Following the capture of the castle, the adoption of generous measures by Katsuyori boosted his reputation.  By contrast, the failure by the Oda and Tokugawa to dispatch reinforcements in time caused harm to their image.

On 5/18, after Nobunaga received news that the castle had fallen while en route with reinforcements, Ieyasu came from Hamamatsu to convey his thanks.  As payment for provisions, Nobunaga gave gold pieces to Ieyasu.  He gave two leather bags filled with gold that required two men to lift and mount on a horse.  On 6/21, Nobunaga returned to Gifu.

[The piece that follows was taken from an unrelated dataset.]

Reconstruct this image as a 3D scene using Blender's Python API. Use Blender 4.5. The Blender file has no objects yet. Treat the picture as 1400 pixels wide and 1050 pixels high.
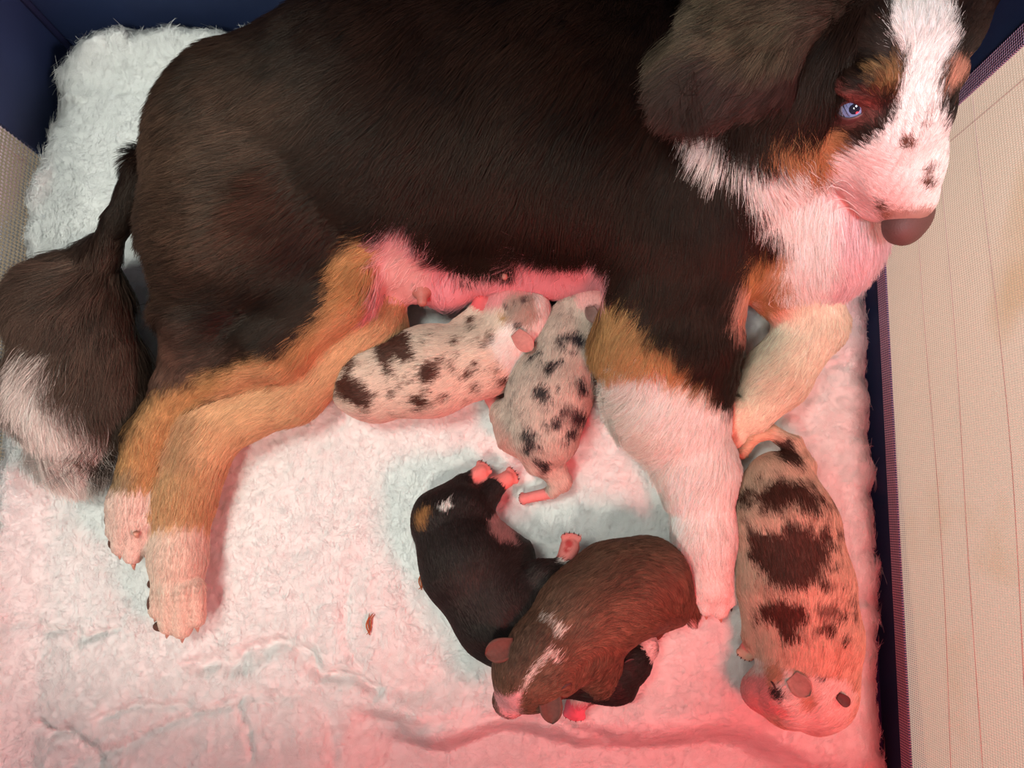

After Ōsuga Yasutaka returned to Hamamatsu, he was immediately assigned to Mamushizuka Castle located on the front lines opposing Takatenjin Castle.  Other bushō including Atsumi Katsuyoshi, Sakabe Hirokatsu, and Kuze Hironobu who returned in the same unit as Yasutaka were assigned as yoriki, or security officials.  These men were referred to as members of the Yokosuka Group or Yokosuka Group of Seven associated with Yokosuka Castle built by Yasutaka in 1578 in the Kitō District of Tōtōmi.

The Takeda renovated the fallen castle while stationing Okabe Motonobu, a former retainer of the Imagawa clan, to serve as the commander of the castle.